▼
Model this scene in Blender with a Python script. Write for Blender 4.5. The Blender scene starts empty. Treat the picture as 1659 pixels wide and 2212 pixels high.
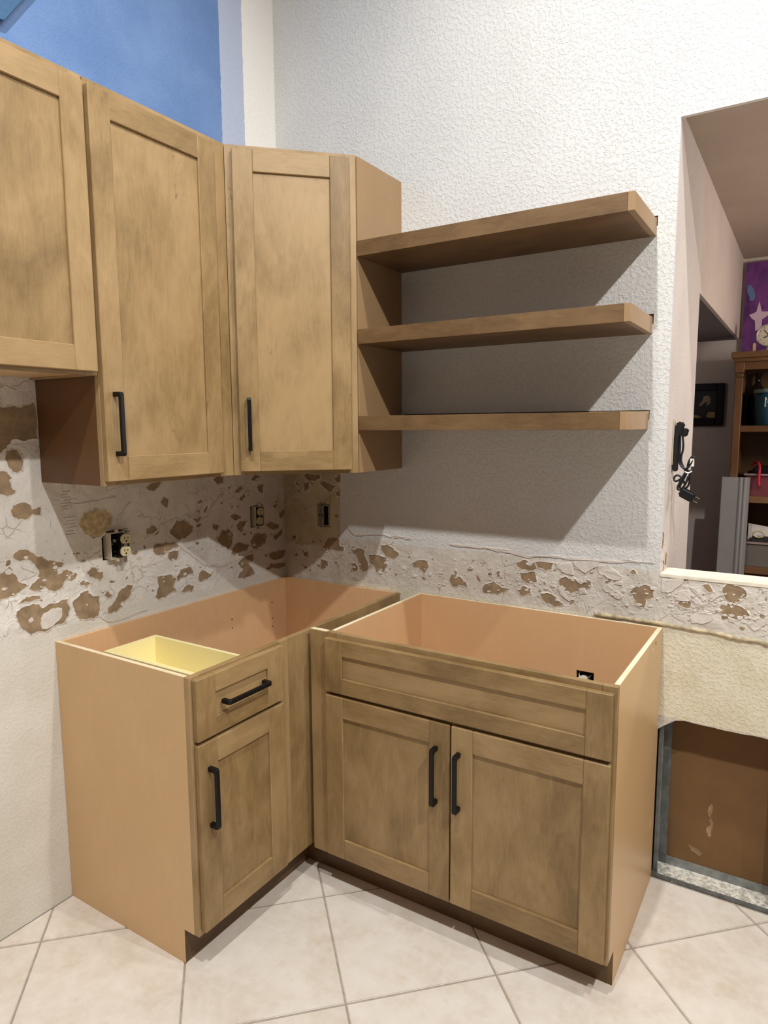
import bpy, bmesh, math, random
from mathutils import Matrix, Vector, noise
random.seed(7)
IN = 0.0254                       # everything below is laid out in inches
scn = bpy.context.scene
COL = scn.collection

# ------------------------------------------------------------------ camera
cam = bpy.data.cameras.new('camera')
cam.sensor_fit = 'HORIZONTAL'; cam.sensor_width = 36.0
cam.lens = 36.0 * 1459.0 / 1659.0
cam.clip_start = 0.05; cam.clip_end = 100
camo = bpy.data.objects.new('camera', cam); COL.objects.link(camo)
R = Vector((0.846475, 0.532404, -0.005083)); U = Vector((-0.061761, 0.107668, 0.992267)); F = Vector((-0.528834, 0.839615, -0.124020))
m = Matrix.Identity(4)
for i in range(3):
    m[i][0] = R[i]; m[i][1] = U[i]; m[i][2] = -F[i]
m.translation = Vector((77.60, -90.35, 60.08)) * IN
camo.matrix_world = m
scn.camera = camo

# ------------------------------------------------------------------ world, lamps, exposure
w = bpy.data.worlds.new('world'); scn.world = w; w.use_nodes = True
w.node_tree.nodes['Background'].inputs[0].default_value = (1.0, 0.92, 0.85, 1)
w.node_tree.nodes['Background'].inputs[1].default_value = 0.12
LAMP_H = 149.0
# four recessed ceiling cans in a grid (positions read off the shadows)
for (x, y, e) in [(122, -80, 235), (57, -30, 42), (122, -32, 130), (57, -82, 170)]:
    l = bpy.data.lights.new('ceiling_can', 'SPOT'); l.energy = e; l.color = (0.985, 0.995, 0.975)
    l.spot_size = math.radians(180); l.spot_blend = 0.75; l.shadow_soft_size = 0.035
    o = bpy.data.objects.new('ceiling_can', l); COL.objects.link(o)
    o.location = (x * IN, y * IN, LAMP_H * IN)
# warm lamp of the dining room beyond the pass-through
l = bpy.data.lights.new('dining_lamp', 'POINT'); l.energy = 32; l.color = (1.0, 0.93, 0.87); l.shadow_soft_size = 0.12
o = bpy.data.objects.new('dining_lamp', l); COL.objects.link(o); o.location = (112 * IN, 38 * IN, 74 * IN)
l = bpy.data.lights.new('hall_fill', 'POINT'); l.energy = 1.6; l.color = (1.0, 0.95, 0.94); l.shadow_soft_size = 0.1  # added fill light that lifts the hall, stands for no fixture
o = bpy.data.objects.new('hall_fill', l); COL.objects.link(o); o.location = (40 * IN, 58 * IN, 72 * IN)
vs = scn.view_settings
vs.view_transform = 'Standard'; vs.look = 'None'; vs.exposure = 0.08; vs.gamma = 1.0; vs.use_curve_mapping = False

# ------------------------------------------------------------------ helpers: colour and materials
def lin(c):
    return tuple(((v/255)/12.92 if v/255 <= 0.04045 else ((v/255+0.055)/1.055)**2.4) for v in c) + (1.0,)

class NT:
    """tiny node-graph helper"""
    def __init__(s, name):
        s.m = bpy.data.materials.new(name); s.m.use_nodes = True; s.t = s.m.node_tree
        s.b = s.t.nodes['Principled BSDF']
    def n(s, typ, ins=None, **props):
        k = s.t.nodes.new(typ)
        for a, v in props.items(): setattr(k, a, v)
        for a, v in (ins or {}).items():
            if isinstance(v, bpy.types.NodeSocket): s.t.links.new(v, k.inputs[a])
            else: k.inputs[a].default_value = v
        return k
    def link(s, a, b): s.t.links.new(a, b)
    def math(s, op, a, b=0.0, clamp=False):
        k = s.n('ShaderNodeMath', {0: a, 1: b}, operation=op, use_clamp=clamp); return k.outputs[0]
    def obj(s): return s.n('ShaderNodeTexCoord').outputs['Object']
    def sep(s, v): return s.n('ShaderNodeSeparateXYZ', {0: v}).outputs
    def map(s, v, scale=(1,1,1), loc=(0,0,0)):
        return s.n('ShaderNodeMapping', {'Vector': v, 'Scale': scale, 'Location': loc}).outputs[0]
    def noise(s, v, scale, detail=4, rough=0.55, dist=0.0):
        return s.n('ShaderNodeTexNoise', {'Vector': v, 'Scale': scale, 'Detail': detail, 'Roughness': rough, 'Distortion': dist}).outputs[0]
    def smooth(s, v, a, b):
        return s.n('ShaderNodeMapRange', {'Value': v, 'From Min': a, 'From Max': b}, interpolation_type='SMOOTHSTEP').outputs[0]
    def mix(s, f, a, b, blend='MIX'):
        k = s.n('ShaderNodeMix', {'Factor': f, 'A': 0, 'B': 0} if 0 else None, data_type='RGBA', blend_type=blend)
        for i, v in ((0, f), (6, a), (7, b)):
            if isinstance(v, bpy.types.NodeSocket): s.link(v, k.inputs[i])
            else: k.inputs[i].default_value = v
        return k.outputs[2]
    def bump(s, h, strength=0.5, dist=0.002, normal=None):
        d = {'Height': h, 'Strength': strength, 'Distance': dist}
        if normal is not None: d['Normal'] = normal
        return s.n('ShaderNodeBump', d).outputs[0]
    def out(s, color=None, rough=0.5, normal=None, **kw):
        if color is not None:
            if isinstance(color, bpy.types.NodeSocket): s.link(color, s.b.inputs['Base Color'])
            else: s.b.inputs['Base Color'].default_value = color
        if isinstance(rough, bpy.types.NodeSocket): s.link(rough, s.b.inputs['Roughness'])
        else: s.b.inputs['Roughness'].default_value = rough
        if normal is not None: s.link(normal, s.b.inputs['Normal'])
        for k, v in kw.items():
            s.b.inputs[k.replace('_', ' ')].default_value = v
        return s.m

def wood(name, dark, mid, light, rough=0.42, streak=0.35, blotch=1.0, bump=0.12, lines=0.5):
    """grain runs along local Z of each board; every object takes its own piece of the pattern"""
    s = NT(name)
    rnd = s.n('ShaderNodeObjectInfo').outputs['Random']
    v = s.n('ShaderNodeVectorMath', {0: s.obj(), 1: s.n('ShaderNodeCombineXYZ', {0: s.math('MULTIPLY', rnd, 31.0), 1: s.math('MULTIPLY', rnd, 17.0), 2: s.math('MULTIPLY', rnd, 43.0)}).outputs[0]}, operation='ADD').outputs[0]
    big = s.noise(s.map(v, (1, 1, 0.6)), 5.0, 4, 0.55, 0.8)
    mid_n = s.noise(s.map(v, (1, 1, 0.34)), 34, 6, 0.68, 0.6)
    fine = s.noise(s.map(v, (1, 1, 0.10)), 210, 4, 0.65)
    f = s.math('ADD', s.math('MULTIPLY', big, 0.62*blotch), s.math('MULTIPLY', mid_n, streak))
    f = s.math('ADD', f, s.math('MULTIPLY', fine, 0.20))
    f = s.math('ADD', f, s.math('MULTIPLY', s.math('SUBTRACT', rnd, 0.5), 0.14))
    f = s.smooth(f, 0.30, 0.80)
    r = s.n('ShaderNodeValToRGB', {0: f}); cr = r.color_ramp
    cr.elements[0].position = 0.0; cr.elements[0].color = lin(dark)
    cr.elements[1].position = 1.0; cr.elements[1].color = lin(light)
    e = cr.elements.new(0.5); e.color = lin(mid)
    # thin dark mineral streaks of maple
    st = s.noise(s.map(v, (1, 1, 0.28)), 9, 2, 0.5, 2.2)
    line = s.smooth(s.math('ABSOLUTE', s.math('SUBTRACT', st, 0.5)), 0.006, 0.0)
    msk = s.smooth(s.noise(v, 3.1, 2), 0.56, 0.66)
    c = s.mix(s.math('MULTIPLY', s.math('MULTIPLY', line, msk), lines), r.outputs[0], lin(tuple(int(a*0.55) for a in dark)))
    return s.out(c, rough, s.bump(fine, bump, 0.0006), Specular_IOR_Level=0.4)

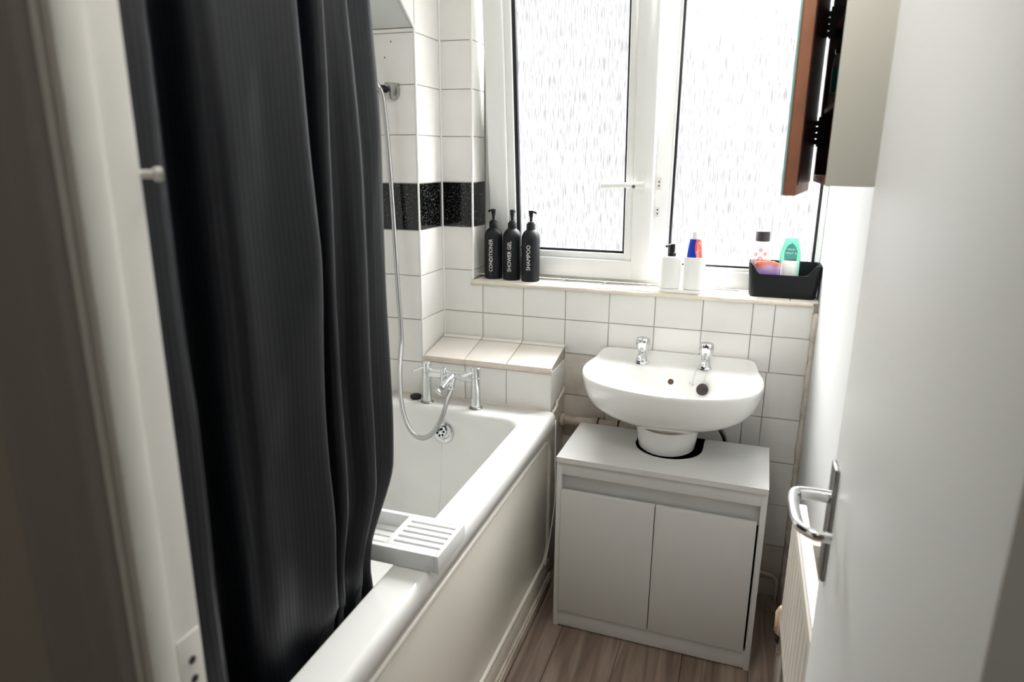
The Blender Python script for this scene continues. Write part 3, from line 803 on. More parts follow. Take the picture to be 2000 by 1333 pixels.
# plan profile of the curtain, measured along its folds
prof = [(0.196, -1.078), (0.214, -1.088), (0.222, -1.105), (0.215, -1.130), (0.206, -1.150), (0.214, -1.168), (0.234, -1.185), (0.229, -1.205), (0.210, -1.225), (0.203, -1.245), (0.214, -1.265), (0.241, -1.284), (0.230, -1.300), (0.172, -1.304), (0.140, -1.315), (0.150, -1.330), (0.202, -1.336),
        (0.244, -1.345), (0.252, -1.362), (0.240, -1.39), (0.222, -1.425), (0.214, -1.455), (0.206, -1.485), (0.178, -1.505), (0.130, -1.515), (0.122, -1.545), (0.176, -1.568), (0.204, -1.592), (0.206, -1.615), (0.190, -1.640), (0.130, -1.648), (0.120, -1.675), (0.200, -1.702), (0.222, -1.715), (0.200, -1.74), (0.15, -1.76), (0.19, -1.79), (0.20, -1.81), (0.17, -1.84), (0.16, -1.87)]
pp = smoothpath([(a, b, 0) for a, b in prof], 8)
arc = [0]
for a, b in zip(pp, pp[1:]): arc.append(arc[-1]+(b-a).length)
NZ = 90
zt, zb_ = 2.085, 0.455
bm = bmesh.new(); uvl = bm.loops.layers.uv.new('UVMap')
V = []
for j in range(NZ+1):
    f = j/NZ; z = zt+(zb_-zt)*f
    R_ = []
    for i, p_ in enumerate(pp):
        s = arc[i]/arc[-1]
        amp = 0.85+0.20*f
        x = 0.205+(p_.x-0.205)*amp
        y = p_.y
        # right edge swings with height: widest near z 0.9, pulled back lower down
        edge = math.exp(-(s*5.0)**1.5)
        y += edge*(-0.012*math.exp(-((z-2.0)/0.35)**2) + 0.004*math.sin(z*9))
        if z < 0.86:
            k_ = min(1, (0.86-z)/0.16)
            y -= edge*0.095*k_*k_*(3-2*k_); 
        if z < 0.66: y += edge*0.02*min(1, (0.66-z)/0.1)
        nz_ = (0.5-abs(noise.noise(Vector((s*8+z*0.9, z*1.1, 5.5)))))*0.022-0.008+noise.noise(Vector((s*9, z*1.7, 3.1)))*0.012+noise.noise(Vector((s*25, z*3.1, 9.1)))*0.004+noise.noise(Vector((s*4+z*2, z*5.0, 1.0)))*0.004
        x += nz_*(0.5+0.7*f)
        y += noise.noise(Vector((s*6, z*1.3, 7.7)))*0.010*(1-edge)
        # lower part tucks against the inner wall of the tub
        lim = 0.30 if z > 0.80 else (0.232 + max(0, (z-0.66))*0.48 if z > 0.66 else 0.232-(0.66-z)*0.17)
        if x > lim-0.004: x = lim-0.004-0.15*(0.004+0) 
        R_.append(bm.verts.new((x, y, z)))
    V.append(R_)
for j in range(NZ):
    for i in range(len(pp)-1):
        fc = bm.faces.new((V[j][i], V[j+1][i], V[j+1][i+1], V[j][i+1]))
        fc.smooth = True
        for lp_, (jj, ii) in zip(fc.loops, ((j, i), (j+1, i), (j+1, i+1), (j, i+1))):
            lp_[uvl].uv = (arc[ii], jj/NZ*1.6)
me = bpy.data.meshes.new('shower_curtain'); bm.to_mesh(me); bm.free()
cur = link('shower_curtain', me, curtain_m)
sm = cur.modifiers.new('thickness', 'SOLIDIFY'); sm.thickness = 0.0012
tag(cur, 'long black pinstriped shower curtain bunched beside the bath', 'curtain')
# rings
for i in range(9):
    y_ = -1.10-i*0.092
    bm = bmesh.new(); add_tube(bm, [Vector((0.16+0.024*math.cos(t), y_, 2.108+0.026*math.sin(t))) for t in (2*PI*j/20 for j in range(20))], 0.002, 6, closed=True)
    o = fin(bm, 'ring', plw_m, rod, True); o.matrix_parent_inverse = Matrix.Translation((-0.16, 1.03, -2.12))

# ------------------------------------------------------------------ bath caddy (white slatted tray across the tub)
cad = empty('bath_caddy', (0.28, -1.092, BZ), 'white wooden bath caddy with slatted soap tray on the bath rim', 'bath caddy')
ci = Matrix.Translation(-Vector(cad.location))
def cp_(o): o.parent = cad; o.matrix_parent_inverse = ci; return o
cx0, cx1, cy0, cy1, cz0, cz1 = 0.226, 0.352, -1.162, -1.022, BZ+0.001, BZ+0.040
cp_(box('end_rail', cx1-0.010, cx1, cy0, cy1, cz0, cz1, cady_m, bev=0.001))
cp_(box('cross_rail', cx0-0.004, cx0+0.010, cy0+0.012, cy1-0.012, cz0+0.012, cz1, cady_m, bev=0.001))
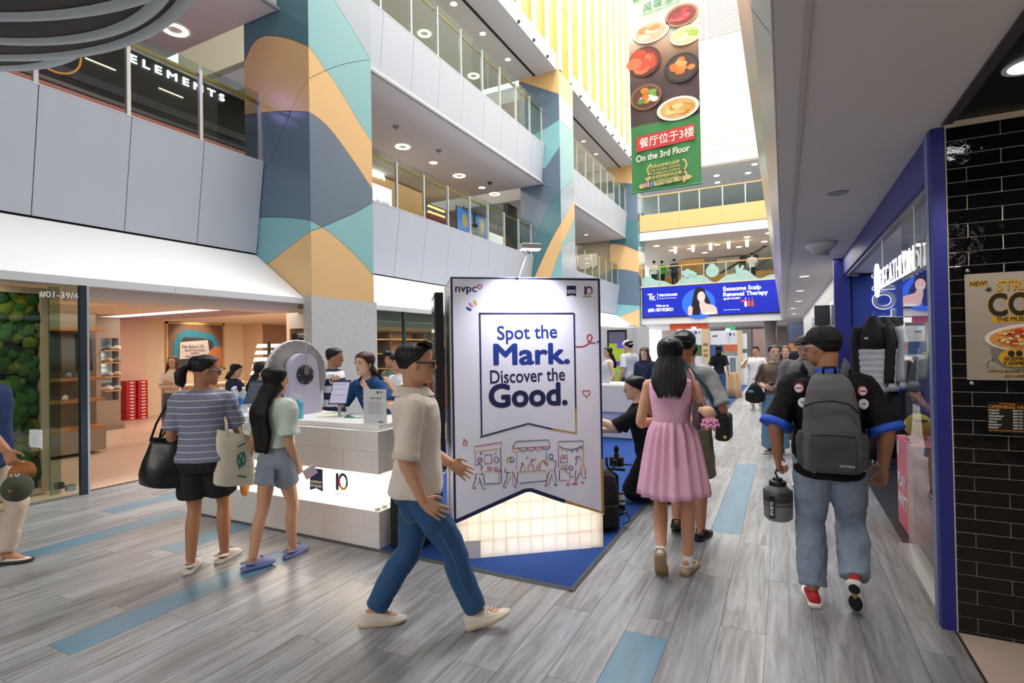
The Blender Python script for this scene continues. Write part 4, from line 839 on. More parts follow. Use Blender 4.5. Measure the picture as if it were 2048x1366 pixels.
# wall beyond the shop
struct(box('wall_right', (.84, 1.0, 9.3, 30, 0, 2.82), mat('#d6d2cc', .6, var=.02)))
for i, y in enumerate((11.5,14.5,18)): box('shop_window', (.83,.85,y,y+2.2,.3,2.4), mat(['#7c8088','#a8a49c','#8d8f96'][i], .2, var=.2, bscale=2), bpy.data.objects['wall_right'])
sg = box('blade_sign', (.55,.82,12.2,12.26,1.95,2.35), mat('#20242c', .4)); tag(sg, 'dark blade sign sticking out beyond the blue shop', 'sign')
pst = thing('wall_poster', 'tall dark and orange poster at the far end of the walkway', 'poster', (.15,29,0)); box('board', (0,1.1,0,.05,0,2.6), mat('#3a4660', .5), pst); box('print', (.05,1.05,-.01,0,.8,1.6), mat('#c98a5c', .5, var=.2, bscale=3), pst); box('print', (.05,1.05,-.01,0,1.65,2.5), mat('#4d5a78', .5, var=.4, bscale=2), pst)
fc = struct(MB().lathe([(.32,0),(.32,2.8)], 32, (-.65,32,0)).build('column', mat('#a39a98', .5), None, True)); fc['label'] = 'round grey column in the far hall'; fc['category'] = 'column'
for i, (x, w_, c) in enumerate(((-6.5,2.2,'#5b5a60'),(-3.6,1.6,'#6f6a6a'),(-1.9,1.2,'#9c8480'),(1.2,1.5,'#9aa3ae'))): struct(box('wall_far_shop', (x, x+w_, 40+i*.1, 40.2+i*.1, 0, 2.6), mat(c, .6, var=.3, bscale=4)))
ex = MB().box(-2.72,-2.25,29.9,29.98,2.28,2.5).box(-2.5,-2.47,29.93,29.96,2.5,2.77).build('exit_sign', mat('#2f9c62', .5, emit=.5)); tag(ex, 'green exit sign above the exhibition panels', 'sign')
osn = box('fascia_sign', (-5.6,-3.6,30.2,30.3,2.42,2.8), mat('#c9542c', .5, emit=.3)); tag(osn, 'orange shop fascia behind the man with the navy cap', 'sign')
# ---------------------------------------------------------------- tall white board on glowing bricks
def brick_mat(tl):
    key = ('brick', tl)
    if key in _M: return _M[key]
    m = bpy.data.materials.new('milky_plastic'); m.use_nodes = True; t = m.node_tree; b = t.nodes['Principled BSDF']
    b.inputs['Base Color'].default_value = lin('#f3eee6'); b.inputs['Roughness'].default_value = .35
    tr = t.nodes.new('ShaderNodeBsdfTranslucent'); tr.inputs[0].default_value = lin('#fffaf0'); mx = t.nodes.new('ShaderNodeMixShader'); mx.inputs[0].default_value = tl
    t.links.new(b.outputs[0], mx.inputs[1]); t.links.new(tr.outputs[0], mx.inputs[2]); t.links.new(mx.outputs[0], t.nodes['Material Output'].inputs[0]); _M[key] = m; return m
BR = brick_mat(.75); BRO = mat('#efe9df', .35, var=.03, bscale=3)
bd = thing('display_board', 'tall white pennant board with navy lettering on a glowing brick base', 'board', (-2.25,3.41,.011), math.atan2(.612,.791))
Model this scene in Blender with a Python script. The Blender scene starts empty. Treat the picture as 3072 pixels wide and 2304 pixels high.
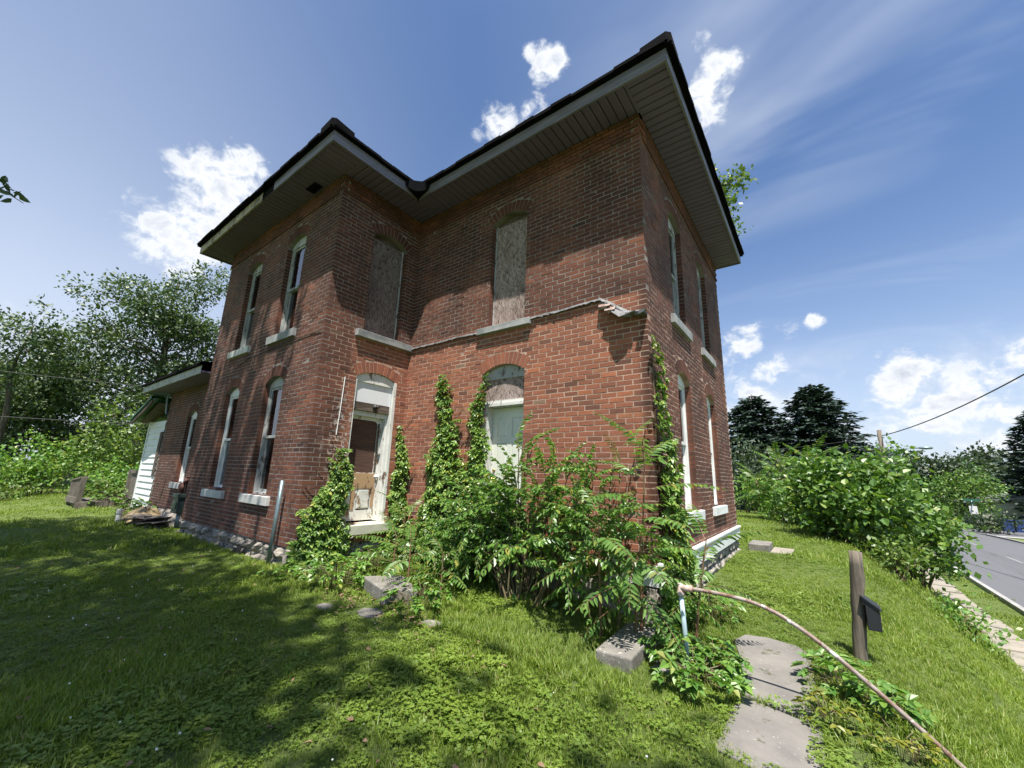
▲
### WORK REQUIRED
Without the pictures, copy the entries from their first line through the line containing "scn.camera = camo", and only those lines.

### CORRECT RESPONSE
Model this scene in Blender with a Python script. Write for Blender 4.5. The Blender scene starts empty. Treat the picture as 1659 pixels wide and 2212 pixels high.
import bpy, bmesh, math, random
from mathutils import Matrix, Vector, noise
random.seed(7)
IN = 0.0254                       # everything below is laid out in inches
scn = bpy.context.scene
COL = scn.collection

# ------------------------------------------------------------------ camera
cam = bpy.data.cameras.new('camera')
cam.sensor_fit = 'HORIZONTAL'; cam.sensor_width = 36.0
cam.lens = 36.0 * 1459.0 / 1659.0
cam.clip_start = 0.05; cam.clip_end = 100
camo = bpy.data.objects.new('camera', cam); COL.objects.link(camo)
R = Vector((0.846475, 0.532404, -0.005083)); U = Vector((-0.061761, 0.107668, 0.992267)); F = Vector((-0.528834, 0.839615, -0.124020))
m = Matrix.Identity(4)
for i in range(3):
    m[i][0] = R[i]; m[i][1] = U[i]; m[i][2] = -F[i]
m.translation = Vector((77.60, -90.35, 60.08)) * IN
camo.matrix_world = m
scn.camera = camo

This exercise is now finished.